## Instructions to follow
Set down word for word the lines running from the line with "Generate a Blender" to the line with "COL = sc.collection", ends included. Skip every picture.

## Entries
◇ ◇ ◇
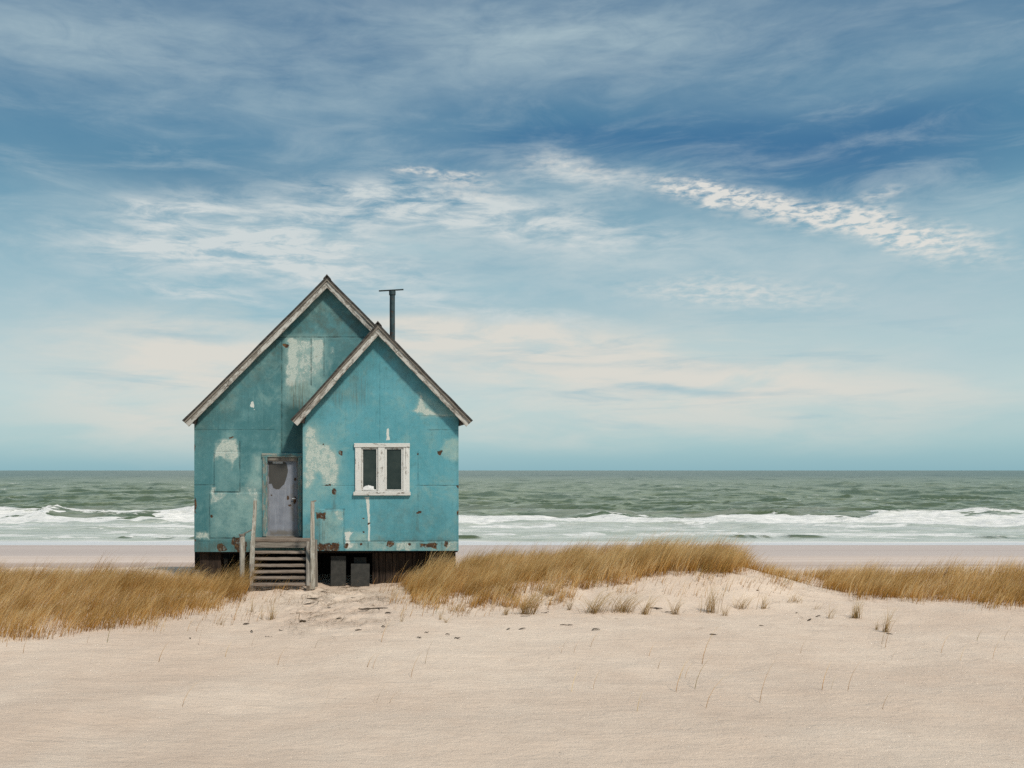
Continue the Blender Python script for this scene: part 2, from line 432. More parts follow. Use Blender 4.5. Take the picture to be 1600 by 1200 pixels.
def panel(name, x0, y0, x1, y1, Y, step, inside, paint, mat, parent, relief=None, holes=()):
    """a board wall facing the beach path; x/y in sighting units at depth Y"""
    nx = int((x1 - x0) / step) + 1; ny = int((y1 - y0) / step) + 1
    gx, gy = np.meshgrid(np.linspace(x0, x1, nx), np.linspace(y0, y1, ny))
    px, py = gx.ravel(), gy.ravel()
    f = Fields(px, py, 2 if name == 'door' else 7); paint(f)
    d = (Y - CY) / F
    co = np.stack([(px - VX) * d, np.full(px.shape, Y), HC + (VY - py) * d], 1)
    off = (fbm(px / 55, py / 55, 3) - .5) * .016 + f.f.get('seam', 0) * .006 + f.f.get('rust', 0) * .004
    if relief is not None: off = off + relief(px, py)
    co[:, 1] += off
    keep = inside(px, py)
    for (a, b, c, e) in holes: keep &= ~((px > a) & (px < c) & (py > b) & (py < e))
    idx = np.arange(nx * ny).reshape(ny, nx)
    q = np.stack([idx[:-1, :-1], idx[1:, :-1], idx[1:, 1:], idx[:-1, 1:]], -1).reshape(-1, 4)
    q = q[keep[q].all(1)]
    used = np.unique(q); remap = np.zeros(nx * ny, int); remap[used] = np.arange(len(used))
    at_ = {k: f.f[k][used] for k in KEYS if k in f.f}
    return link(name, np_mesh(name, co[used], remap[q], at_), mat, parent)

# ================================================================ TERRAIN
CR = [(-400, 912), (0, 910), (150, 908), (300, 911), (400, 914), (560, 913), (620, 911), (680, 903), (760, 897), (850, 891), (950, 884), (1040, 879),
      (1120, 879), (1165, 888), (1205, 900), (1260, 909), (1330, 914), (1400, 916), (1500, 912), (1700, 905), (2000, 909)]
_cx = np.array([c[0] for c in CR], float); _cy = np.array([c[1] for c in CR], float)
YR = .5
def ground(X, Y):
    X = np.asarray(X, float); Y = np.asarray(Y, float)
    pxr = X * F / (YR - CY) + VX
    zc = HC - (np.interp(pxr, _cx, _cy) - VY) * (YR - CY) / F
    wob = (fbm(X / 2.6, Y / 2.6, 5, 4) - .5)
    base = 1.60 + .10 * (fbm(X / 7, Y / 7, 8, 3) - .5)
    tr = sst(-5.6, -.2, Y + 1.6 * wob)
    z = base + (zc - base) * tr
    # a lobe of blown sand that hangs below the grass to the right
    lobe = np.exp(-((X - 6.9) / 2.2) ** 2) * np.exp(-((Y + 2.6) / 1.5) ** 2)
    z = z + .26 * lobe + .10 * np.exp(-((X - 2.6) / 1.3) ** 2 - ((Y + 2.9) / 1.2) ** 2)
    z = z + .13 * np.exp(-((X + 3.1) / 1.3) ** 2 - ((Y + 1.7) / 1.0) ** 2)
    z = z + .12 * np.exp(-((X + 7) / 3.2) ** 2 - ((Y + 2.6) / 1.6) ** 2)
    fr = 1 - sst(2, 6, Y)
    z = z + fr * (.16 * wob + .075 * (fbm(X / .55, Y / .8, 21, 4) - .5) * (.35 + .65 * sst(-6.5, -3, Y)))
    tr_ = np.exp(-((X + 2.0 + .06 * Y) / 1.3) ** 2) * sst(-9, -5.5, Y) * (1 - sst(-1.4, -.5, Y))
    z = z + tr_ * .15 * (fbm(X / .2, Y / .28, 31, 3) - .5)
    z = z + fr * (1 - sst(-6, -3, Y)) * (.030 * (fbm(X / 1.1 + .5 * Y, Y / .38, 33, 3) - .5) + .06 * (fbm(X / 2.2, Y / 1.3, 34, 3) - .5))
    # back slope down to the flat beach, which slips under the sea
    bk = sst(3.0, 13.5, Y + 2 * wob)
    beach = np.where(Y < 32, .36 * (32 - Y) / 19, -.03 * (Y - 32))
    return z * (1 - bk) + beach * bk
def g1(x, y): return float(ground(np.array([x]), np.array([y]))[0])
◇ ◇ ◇
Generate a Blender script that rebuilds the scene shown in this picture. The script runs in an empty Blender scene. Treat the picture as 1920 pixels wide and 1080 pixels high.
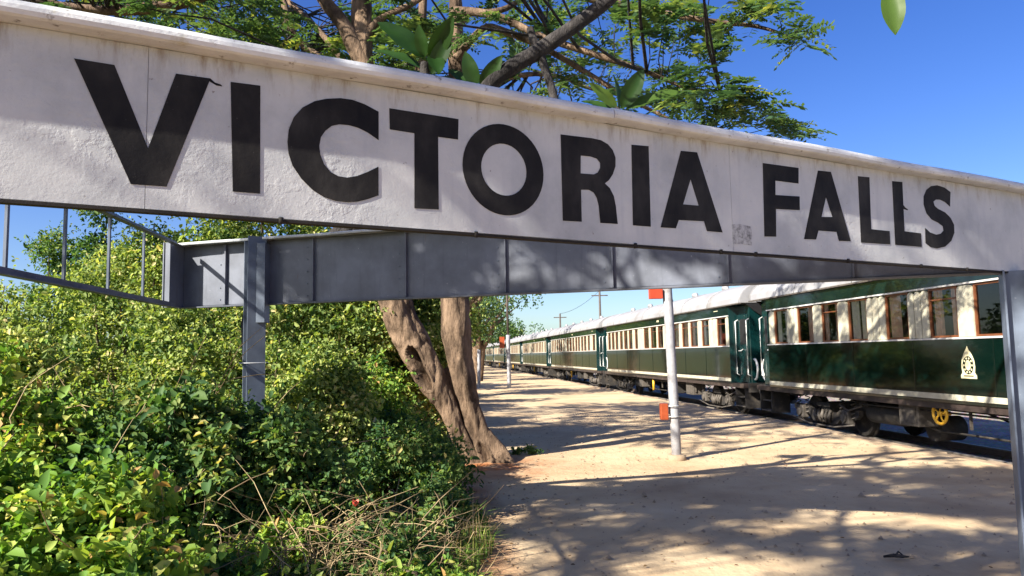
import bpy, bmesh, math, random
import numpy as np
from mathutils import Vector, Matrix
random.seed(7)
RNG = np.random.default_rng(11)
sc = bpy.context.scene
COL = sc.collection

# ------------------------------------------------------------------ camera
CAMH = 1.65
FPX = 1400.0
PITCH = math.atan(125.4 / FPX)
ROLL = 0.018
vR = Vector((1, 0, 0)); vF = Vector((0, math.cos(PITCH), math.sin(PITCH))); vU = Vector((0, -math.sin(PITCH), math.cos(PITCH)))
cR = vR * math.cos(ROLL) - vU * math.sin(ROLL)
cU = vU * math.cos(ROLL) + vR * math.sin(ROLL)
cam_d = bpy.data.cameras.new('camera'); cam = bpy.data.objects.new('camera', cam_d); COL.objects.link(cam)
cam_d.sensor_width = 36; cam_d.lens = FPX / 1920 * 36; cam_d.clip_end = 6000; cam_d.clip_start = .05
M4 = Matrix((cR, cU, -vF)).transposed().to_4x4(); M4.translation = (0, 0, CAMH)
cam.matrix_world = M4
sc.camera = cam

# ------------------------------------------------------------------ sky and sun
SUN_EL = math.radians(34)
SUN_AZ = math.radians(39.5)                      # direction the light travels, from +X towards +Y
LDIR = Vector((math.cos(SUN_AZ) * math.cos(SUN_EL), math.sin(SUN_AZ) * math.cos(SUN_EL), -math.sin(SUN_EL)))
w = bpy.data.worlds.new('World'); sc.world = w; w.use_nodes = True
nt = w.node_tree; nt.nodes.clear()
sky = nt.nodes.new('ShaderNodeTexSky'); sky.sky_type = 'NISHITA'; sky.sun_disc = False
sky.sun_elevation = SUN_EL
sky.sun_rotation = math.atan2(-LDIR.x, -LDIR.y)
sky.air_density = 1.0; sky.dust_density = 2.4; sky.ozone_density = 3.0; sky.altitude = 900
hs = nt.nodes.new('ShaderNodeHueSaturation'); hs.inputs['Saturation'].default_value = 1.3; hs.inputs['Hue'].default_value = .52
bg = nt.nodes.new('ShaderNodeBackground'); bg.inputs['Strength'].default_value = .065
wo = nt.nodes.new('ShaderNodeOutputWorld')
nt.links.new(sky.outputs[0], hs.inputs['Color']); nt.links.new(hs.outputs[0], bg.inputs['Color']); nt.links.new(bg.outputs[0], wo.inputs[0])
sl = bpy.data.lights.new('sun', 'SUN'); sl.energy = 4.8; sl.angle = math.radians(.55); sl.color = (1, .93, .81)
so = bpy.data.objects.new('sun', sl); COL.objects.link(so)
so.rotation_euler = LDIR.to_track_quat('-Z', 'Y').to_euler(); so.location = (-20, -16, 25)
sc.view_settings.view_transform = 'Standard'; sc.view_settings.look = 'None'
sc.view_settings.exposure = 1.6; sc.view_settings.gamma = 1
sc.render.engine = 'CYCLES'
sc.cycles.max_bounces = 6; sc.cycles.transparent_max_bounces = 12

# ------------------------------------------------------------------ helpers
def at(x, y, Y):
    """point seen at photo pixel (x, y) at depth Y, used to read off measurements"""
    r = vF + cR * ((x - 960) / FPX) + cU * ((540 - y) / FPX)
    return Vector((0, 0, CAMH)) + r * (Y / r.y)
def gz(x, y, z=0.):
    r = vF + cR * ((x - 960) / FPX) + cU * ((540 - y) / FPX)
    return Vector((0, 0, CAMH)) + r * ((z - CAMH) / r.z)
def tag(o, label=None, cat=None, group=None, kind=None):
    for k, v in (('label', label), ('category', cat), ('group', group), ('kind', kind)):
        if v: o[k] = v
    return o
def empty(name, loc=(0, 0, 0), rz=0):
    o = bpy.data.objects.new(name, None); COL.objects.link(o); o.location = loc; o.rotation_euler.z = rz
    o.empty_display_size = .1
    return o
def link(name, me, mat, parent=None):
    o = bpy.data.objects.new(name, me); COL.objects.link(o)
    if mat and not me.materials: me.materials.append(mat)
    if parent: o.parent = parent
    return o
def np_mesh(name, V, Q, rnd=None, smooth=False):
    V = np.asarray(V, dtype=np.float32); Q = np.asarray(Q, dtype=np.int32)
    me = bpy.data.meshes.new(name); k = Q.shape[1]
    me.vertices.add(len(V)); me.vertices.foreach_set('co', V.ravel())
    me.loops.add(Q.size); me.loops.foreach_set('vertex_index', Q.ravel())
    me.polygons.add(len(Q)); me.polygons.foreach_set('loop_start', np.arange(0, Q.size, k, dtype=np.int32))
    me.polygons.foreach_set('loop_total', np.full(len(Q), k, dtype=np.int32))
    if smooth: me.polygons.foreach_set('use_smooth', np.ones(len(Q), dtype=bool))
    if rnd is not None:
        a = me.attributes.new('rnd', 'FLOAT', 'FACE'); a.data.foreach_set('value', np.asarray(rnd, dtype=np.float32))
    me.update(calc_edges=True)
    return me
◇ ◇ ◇
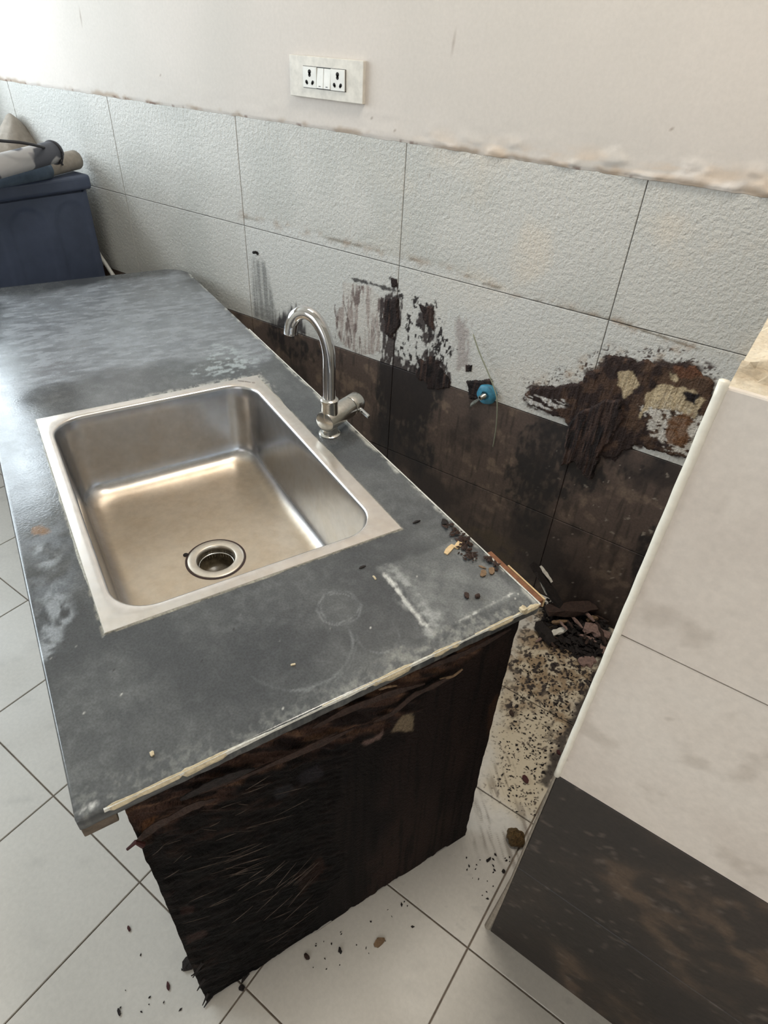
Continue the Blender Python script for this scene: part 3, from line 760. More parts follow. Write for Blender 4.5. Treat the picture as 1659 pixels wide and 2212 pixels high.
◇ ◇ ◇
## Solution to the problem
Generate a Blender script that rebuilds the scene shown in this picture. The script runs in an empty Blender scene. Treat the picture as 1920 pixels wide and 1080 pixels high.
import bpy, bmesh, math, random
import numpy as np
from mathutils import Vector, Matrix
random.seed(7)
RNG = np.random.default_rng(11)
sc = bpy.context.scene
COL = sc.collection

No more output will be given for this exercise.